August 05, 2006

Dooyeweerd's Last Article (1975)

by Herman Dooyeweerd Philosophia Reformata (1975) 83-101
Newly translated and annotated by Dr. J. Glenn Friesen
In pre-Socratic philosophy, where the scientific forming of concepts had not yet become a theoretical problem, the general opinion was that “Like is only known by like."[7] We find this opinion in the Ionian nature philosophy up to Anaxagoras as well as in the metaphysical doctrine of being founded by Parmenides. In the former, which was already undermined by Anaxagoras’s opposition between nous as thinking spirit and the matter that was ruled by thought, this led to the view that we can know the “elements” from which, according to the ancient view, the cosmos has originated [p. 86] (water, earth, fire and light) only by means of these same elements, from which man himself has originated.
And in Parmenides’ metaphysical doctrine of being, the thought that “Like is known only by like” ledto the identification of theoretical thought and being. For Parmenides, unchanging being is only known by theoretical thought, because this thought is the same as being, and theoretical thought, by virtue of the logical basic principle of identity, is the same as that to which this thought is related, i.e. that which can only be thought.

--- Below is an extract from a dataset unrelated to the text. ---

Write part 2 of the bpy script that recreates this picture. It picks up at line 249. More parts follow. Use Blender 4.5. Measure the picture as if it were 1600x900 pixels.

But as soon as the Socratic insight was gained, that theoretical thought can only be obtained by means of a theoretical-logical concept, the identification of theoretical knowledge with what is known could no longer be maintained. Socrates always sharply set conceptual knowledge over against the sensory perception of that which can be perceived by the senses, to which both the Ionian philosophers of nature as well as the Sophists had reduced human knowledge. And, as Plato showed in his dialectical dialogue Parmenides, the logical identity of being can only be understood in its correlation to the logical diversity of being other.
And so we find that Plato, the greatest student of Socrates, also expressly rejects the thesis that “Like is known only by like” (Politeia 438e). Instead, he characterizes the theoretically knowable as the anticheimenon, that which is set over-against the theoretical-logical activity of thought. The theoretical Gegenstand-relation was therefore already known in classical Greek philosophy. Of course it was not understood within the framework of the modal aspects of the horizon of human experience, as it is understood in the transcendental critique of the Philosophy of the Law-Idea.